Human Rights in China (HRIC) calls on the Chinese government to provide confirmation of the safety and present condition of imprisoned Uyghur writer Nurmuhemmet Yasin.

HRIC has received unconfirmed reports that Yasin has been tortured to death in prison, and attempts by exiled Uyghur groups to contact his wife and mother have been unsuccessful. HRIC calls on foreign embassies based in Beijing as well as the UN Special Rapporteur on torture and other cruel, inhuman or degrading treatment or punishment to raise his case and request an urgent visit with Yasin to provide independent verification of the writer’s physical condition.

It is the obligation of the Chinese government to respond transparently and promptly to allegations of torture by confirming the safety of individual detainees and to take steps to investigate and address cases where torture exists.

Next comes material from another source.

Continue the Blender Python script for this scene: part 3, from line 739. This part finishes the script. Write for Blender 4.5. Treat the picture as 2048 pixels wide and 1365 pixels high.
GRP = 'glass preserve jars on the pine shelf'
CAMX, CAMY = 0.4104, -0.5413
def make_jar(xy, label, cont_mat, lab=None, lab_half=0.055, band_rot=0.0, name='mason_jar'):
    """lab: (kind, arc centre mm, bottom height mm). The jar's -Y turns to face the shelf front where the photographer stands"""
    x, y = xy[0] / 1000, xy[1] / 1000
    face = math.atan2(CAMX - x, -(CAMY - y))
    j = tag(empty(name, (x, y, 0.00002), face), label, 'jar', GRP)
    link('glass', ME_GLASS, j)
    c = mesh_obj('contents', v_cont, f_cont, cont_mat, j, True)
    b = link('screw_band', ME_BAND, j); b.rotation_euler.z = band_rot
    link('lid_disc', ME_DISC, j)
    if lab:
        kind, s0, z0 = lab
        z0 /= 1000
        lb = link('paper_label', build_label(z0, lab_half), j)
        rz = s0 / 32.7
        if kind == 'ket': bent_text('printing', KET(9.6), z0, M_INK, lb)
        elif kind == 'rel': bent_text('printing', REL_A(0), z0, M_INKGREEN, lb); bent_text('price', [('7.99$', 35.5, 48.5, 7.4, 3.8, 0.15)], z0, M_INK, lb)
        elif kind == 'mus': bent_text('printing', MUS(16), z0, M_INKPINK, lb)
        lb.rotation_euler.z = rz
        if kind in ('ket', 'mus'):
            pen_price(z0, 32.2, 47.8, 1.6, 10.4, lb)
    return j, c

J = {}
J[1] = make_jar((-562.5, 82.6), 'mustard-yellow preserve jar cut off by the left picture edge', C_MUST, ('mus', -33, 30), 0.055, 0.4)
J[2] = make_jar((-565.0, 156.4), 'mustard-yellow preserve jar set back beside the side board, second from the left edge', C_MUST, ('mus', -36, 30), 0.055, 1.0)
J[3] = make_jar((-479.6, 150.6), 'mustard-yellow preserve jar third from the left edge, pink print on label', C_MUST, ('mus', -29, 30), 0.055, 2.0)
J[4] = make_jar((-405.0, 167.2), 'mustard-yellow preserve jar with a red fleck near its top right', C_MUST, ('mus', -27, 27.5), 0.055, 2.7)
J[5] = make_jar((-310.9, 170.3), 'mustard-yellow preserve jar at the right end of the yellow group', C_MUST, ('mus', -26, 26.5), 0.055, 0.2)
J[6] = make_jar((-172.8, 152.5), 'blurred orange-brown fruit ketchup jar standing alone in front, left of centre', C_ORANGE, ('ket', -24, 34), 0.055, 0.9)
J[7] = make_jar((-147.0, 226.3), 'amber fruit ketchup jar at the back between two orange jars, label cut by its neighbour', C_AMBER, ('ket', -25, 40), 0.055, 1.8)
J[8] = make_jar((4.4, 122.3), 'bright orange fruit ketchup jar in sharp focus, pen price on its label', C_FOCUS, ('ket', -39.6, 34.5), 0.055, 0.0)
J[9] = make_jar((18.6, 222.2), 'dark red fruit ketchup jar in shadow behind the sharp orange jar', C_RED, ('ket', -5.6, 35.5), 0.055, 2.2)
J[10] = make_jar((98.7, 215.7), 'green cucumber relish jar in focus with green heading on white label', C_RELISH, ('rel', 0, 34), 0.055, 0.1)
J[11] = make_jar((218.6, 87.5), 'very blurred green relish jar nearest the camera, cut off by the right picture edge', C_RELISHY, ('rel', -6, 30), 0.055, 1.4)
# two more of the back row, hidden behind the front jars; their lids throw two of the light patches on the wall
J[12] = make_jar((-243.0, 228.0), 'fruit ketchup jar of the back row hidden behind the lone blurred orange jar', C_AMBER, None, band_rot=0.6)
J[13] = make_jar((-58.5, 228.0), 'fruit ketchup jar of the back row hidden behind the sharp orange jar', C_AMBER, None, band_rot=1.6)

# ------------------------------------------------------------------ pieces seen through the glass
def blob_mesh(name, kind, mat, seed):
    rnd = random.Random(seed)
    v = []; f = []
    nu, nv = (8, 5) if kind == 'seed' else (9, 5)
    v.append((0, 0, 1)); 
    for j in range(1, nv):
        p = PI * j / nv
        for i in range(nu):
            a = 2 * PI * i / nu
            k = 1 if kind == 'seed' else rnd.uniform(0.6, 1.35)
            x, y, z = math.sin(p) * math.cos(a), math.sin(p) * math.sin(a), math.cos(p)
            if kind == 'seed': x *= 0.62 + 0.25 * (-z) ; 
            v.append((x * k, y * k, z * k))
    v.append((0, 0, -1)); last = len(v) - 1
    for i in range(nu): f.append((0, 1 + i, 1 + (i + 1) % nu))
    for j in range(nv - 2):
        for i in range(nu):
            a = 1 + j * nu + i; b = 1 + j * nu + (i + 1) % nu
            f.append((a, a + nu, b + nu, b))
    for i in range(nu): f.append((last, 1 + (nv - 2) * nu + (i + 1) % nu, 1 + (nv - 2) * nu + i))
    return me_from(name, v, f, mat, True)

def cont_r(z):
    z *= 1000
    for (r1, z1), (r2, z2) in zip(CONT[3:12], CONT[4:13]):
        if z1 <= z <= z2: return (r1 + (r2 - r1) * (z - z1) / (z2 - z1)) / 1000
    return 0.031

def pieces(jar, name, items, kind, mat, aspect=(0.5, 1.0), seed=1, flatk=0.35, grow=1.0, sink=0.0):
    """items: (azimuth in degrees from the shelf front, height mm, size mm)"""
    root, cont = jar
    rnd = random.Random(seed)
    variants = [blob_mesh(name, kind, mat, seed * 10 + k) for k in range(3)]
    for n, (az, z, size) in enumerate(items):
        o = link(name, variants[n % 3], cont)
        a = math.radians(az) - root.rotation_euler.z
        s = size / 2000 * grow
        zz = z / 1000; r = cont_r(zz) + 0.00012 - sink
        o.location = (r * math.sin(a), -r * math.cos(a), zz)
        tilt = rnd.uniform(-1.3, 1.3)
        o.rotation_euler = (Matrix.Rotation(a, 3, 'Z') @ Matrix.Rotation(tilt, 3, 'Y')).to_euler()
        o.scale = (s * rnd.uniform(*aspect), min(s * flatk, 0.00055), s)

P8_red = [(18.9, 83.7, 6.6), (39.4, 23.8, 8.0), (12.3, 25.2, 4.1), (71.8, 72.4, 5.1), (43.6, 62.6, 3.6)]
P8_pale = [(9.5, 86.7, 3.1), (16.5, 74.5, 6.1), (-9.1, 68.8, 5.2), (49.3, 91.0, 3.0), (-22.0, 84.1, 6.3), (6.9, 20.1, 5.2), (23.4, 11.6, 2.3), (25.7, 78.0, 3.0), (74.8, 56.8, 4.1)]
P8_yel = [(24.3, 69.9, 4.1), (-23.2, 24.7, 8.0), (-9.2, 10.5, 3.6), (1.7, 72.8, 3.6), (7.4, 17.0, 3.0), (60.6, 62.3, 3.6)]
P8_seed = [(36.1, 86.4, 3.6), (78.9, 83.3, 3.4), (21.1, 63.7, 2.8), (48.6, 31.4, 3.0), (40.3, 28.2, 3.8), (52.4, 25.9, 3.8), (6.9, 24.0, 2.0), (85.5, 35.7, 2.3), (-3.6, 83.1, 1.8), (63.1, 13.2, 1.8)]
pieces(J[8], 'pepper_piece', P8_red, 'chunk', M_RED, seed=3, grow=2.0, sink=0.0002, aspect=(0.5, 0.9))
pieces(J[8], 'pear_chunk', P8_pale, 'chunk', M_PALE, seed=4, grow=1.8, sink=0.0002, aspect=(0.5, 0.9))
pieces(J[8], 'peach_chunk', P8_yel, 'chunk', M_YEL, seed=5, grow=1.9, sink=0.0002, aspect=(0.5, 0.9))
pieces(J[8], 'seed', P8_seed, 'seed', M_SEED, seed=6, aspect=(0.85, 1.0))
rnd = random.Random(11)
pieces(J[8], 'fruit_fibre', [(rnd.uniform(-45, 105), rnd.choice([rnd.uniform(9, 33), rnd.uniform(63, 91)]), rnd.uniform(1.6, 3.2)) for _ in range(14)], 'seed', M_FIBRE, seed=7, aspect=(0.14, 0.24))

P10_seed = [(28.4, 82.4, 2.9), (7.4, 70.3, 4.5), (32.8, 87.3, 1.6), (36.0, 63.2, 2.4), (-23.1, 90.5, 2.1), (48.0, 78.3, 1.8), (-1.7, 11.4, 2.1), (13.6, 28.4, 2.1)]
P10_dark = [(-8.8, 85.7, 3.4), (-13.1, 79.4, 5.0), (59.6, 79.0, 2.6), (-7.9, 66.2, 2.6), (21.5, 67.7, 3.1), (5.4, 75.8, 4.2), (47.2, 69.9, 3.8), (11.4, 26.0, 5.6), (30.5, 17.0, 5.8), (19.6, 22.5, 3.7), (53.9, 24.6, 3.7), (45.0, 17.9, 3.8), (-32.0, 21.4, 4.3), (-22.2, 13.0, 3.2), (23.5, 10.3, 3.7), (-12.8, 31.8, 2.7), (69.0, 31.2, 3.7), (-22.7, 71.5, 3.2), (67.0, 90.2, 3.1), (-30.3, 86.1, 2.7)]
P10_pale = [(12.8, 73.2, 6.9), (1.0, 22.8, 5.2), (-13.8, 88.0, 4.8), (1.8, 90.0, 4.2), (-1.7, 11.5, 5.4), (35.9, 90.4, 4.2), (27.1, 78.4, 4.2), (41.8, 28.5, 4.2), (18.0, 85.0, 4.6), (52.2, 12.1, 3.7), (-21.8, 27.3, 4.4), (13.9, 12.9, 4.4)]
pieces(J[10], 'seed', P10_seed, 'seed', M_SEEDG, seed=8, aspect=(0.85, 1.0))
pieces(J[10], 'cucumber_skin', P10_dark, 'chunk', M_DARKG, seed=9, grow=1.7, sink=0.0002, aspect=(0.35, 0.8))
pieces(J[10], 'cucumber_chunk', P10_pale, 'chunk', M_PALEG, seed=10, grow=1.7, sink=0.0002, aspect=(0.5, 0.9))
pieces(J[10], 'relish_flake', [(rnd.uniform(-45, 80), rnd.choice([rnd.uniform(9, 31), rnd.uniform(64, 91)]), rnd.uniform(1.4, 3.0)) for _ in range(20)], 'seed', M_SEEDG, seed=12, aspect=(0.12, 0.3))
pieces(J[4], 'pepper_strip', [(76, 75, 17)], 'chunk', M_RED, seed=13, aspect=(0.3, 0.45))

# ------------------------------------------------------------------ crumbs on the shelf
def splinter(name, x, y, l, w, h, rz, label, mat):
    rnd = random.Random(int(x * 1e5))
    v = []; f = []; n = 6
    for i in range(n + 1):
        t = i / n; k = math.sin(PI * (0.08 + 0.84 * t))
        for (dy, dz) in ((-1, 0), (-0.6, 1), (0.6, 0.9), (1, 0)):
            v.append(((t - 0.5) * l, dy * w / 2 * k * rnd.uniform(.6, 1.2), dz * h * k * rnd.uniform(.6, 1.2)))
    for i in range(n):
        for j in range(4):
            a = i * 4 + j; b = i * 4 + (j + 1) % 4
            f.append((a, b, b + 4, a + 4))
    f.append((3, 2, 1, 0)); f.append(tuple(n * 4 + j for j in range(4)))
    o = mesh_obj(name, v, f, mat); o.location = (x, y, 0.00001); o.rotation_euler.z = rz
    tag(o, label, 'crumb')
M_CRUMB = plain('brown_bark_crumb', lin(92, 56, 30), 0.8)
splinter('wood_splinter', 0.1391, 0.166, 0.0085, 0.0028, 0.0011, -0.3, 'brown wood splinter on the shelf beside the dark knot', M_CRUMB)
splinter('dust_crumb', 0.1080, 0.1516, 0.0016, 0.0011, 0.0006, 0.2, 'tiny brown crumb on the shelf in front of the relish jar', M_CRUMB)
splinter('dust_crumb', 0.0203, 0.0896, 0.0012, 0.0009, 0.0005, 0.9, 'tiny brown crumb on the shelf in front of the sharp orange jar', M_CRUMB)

As UN Special Rapporteur Manfred Nowak documented after his visit to China in December 2005, torture remains widespread in China. It is the obligation of the Chinese government to respond transparently and promptly to allegations of torture by confirming the safety of individual detainees and to take steps to investigate and address cases where torture exists.

Nurmuhemmet Yasin, 33, is married with two children, and is known for his many poems, essays and short stories, some of which have been translated for use in Uyghur-language middle school text books. The publication of his short story "Wild Pigeon" ("Yawa Kepter") in the Uyghur-language Kashgar Literature Journal in November 2004 led to Yasin’s arrest on November 29, 2004. The Chinese authorities alleged that in "Wild Pigeon," which had been widely circulated and recommended for an award by a major Uyghur literary website, Yasin was "inciting to split the state." At the time of Yasin’s detention, authorities also seized his personal computer, which contained more than 1,600 poems, short stories and an uncompleted novel.

At a closed trial in February 2005, the Kashgar Intermediate People’s Court found Yasin guilty of inciting separatism and sentenced him to 10 years in prison; his appeal was denied. On May 19, 2005, he was transferred to Urumqi No. 1 Prison, and has not been permitted any visitors.